Work to do :: Write out, word for word, only the data from its first line to the line containing "scn = bpy.context.scene".

━━━ Information provided ━━━

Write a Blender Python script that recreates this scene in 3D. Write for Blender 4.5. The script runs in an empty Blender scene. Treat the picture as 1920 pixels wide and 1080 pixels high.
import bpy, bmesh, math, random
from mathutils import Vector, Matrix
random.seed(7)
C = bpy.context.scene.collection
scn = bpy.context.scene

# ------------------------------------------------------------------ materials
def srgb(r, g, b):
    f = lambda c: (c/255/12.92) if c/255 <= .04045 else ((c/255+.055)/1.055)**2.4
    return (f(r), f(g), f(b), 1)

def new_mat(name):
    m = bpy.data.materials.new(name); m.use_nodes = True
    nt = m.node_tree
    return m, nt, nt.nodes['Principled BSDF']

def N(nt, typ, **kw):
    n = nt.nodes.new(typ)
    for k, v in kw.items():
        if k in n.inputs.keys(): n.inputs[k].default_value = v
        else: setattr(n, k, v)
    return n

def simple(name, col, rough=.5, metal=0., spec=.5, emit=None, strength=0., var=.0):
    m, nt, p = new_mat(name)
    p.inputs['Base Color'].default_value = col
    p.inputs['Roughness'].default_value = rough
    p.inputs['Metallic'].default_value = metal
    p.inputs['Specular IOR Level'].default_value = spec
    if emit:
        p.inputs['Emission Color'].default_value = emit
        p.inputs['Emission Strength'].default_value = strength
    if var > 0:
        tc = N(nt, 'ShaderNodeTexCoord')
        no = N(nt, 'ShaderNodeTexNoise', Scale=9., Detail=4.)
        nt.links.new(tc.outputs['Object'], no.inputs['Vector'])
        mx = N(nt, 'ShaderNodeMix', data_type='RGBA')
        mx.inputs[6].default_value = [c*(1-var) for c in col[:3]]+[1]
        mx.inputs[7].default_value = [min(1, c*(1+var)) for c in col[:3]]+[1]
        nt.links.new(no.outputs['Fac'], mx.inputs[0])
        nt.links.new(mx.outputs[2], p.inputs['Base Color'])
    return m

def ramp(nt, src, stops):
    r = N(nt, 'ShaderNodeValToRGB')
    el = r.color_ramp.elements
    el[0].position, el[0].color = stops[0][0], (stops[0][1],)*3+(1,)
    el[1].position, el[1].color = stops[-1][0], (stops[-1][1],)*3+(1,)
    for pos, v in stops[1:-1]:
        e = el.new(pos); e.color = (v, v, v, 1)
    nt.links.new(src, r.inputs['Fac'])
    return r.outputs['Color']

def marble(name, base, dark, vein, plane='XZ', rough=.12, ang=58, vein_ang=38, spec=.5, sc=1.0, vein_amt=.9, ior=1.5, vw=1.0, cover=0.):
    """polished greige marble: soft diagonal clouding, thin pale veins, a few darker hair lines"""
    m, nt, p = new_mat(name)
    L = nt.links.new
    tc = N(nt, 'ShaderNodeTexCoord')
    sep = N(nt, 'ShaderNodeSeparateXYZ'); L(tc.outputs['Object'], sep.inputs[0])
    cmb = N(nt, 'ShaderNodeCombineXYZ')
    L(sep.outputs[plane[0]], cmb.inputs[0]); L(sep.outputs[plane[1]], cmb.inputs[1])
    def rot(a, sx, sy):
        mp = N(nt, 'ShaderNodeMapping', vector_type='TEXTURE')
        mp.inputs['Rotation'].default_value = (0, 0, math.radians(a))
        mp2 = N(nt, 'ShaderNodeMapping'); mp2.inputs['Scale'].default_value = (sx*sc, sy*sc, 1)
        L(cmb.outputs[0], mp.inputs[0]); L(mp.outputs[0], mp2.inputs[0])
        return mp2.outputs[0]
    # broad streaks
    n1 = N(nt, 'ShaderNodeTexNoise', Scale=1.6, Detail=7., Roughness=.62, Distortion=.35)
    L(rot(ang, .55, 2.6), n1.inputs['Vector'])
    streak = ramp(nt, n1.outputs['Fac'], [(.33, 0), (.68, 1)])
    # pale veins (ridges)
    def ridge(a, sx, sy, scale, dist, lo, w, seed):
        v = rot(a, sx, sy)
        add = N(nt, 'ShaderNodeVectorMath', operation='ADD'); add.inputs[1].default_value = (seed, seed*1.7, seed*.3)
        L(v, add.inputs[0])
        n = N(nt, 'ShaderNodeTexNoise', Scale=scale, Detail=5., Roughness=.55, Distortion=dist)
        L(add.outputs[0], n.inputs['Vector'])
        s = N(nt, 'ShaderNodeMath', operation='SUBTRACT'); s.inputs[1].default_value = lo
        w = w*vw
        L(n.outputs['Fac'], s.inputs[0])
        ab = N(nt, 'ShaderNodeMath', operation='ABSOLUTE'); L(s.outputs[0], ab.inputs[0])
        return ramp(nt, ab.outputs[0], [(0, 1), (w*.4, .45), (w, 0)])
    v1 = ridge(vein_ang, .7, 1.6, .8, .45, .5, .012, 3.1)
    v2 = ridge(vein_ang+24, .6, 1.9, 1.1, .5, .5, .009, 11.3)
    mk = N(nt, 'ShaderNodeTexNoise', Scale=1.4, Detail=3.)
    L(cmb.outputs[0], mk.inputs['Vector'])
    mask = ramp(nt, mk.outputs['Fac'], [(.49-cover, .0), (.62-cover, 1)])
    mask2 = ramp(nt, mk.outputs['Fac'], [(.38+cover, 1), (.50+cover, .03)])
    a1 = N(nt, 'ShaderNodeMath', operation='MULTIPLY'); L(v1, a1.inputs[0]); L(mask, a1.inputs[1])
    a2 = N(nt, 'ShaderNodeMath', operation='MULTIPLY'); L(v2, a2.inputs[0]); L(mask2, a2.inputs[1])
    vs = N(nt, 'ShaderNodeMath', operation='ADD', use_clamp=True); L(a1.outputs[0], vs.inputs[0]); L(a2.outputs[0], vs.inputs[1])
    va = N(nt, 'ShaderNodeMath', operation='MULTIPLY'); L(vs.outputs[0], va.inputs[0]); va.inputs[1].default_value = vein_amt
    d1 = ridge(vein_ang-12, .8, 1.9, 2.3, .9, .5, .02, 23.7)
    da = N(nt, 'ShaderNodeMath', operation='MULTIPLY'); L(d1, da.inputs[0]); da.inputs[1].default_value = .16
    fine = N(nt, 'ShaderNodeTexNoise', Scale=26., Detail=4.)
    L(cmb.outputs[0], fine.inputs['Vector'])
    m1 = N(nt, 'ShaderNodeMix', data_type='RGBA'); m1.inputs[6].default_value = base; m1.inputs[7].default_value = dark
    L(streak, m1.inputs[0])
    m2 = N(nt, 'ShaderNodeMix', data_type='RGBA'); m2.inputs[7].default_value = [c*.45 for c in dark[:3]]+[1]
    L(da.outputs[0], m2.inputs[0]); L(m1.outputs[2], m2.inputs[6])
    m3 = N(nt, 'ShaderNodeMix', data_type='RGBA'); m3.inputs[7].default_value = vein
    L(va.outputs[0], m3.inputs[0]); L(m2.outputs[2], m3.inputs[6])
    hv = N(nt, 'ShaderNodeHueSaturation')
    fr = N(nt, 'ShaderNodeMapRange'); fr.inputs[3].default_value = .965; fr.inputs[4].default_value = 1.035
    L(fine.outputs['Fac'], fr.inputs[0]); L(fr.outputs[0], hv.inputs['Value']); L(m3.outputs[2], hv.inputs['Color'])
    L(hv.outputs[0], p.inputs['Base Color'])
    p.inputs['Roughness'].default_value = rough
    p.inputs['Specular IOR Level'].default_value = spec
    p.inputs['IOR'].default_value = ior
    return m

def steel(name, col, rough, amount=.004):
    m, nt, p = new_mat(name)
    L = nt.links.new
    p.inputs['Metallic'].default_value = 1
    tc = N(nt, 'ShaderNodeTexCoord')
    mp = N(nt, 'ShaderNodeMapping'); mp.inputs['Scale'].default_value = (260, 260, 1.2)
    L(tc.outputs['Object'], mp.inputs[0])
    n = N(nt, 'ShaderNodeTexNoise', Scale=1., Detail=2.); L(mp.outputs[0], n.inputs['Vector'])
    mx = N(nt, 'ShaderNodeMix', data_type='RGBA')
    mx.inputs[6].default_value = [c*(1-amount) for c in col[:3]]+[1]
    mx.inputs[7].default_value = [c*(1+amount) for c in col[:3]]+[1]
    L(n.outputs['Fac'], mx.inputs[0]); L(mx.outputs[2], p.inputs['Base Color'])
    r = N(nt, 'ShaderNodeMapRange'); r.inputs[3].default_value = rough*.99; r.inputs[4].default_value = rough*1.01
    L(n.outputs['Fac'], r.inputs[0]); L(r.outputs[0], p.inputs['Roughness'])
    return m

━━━

Solution ::
Write a Blender Python script that recreates this scene in 3D. Write for Blender 4.5. The script runs in an empty Blender scene. Treat the picture as 1920 pixels wide and 1080 pixels high.
import bpy, bmesh, math, random
from mathutils import Vector, Matrix
random.seed(7)
C = bpy.context.scene.collection
scn = bpy.context.scene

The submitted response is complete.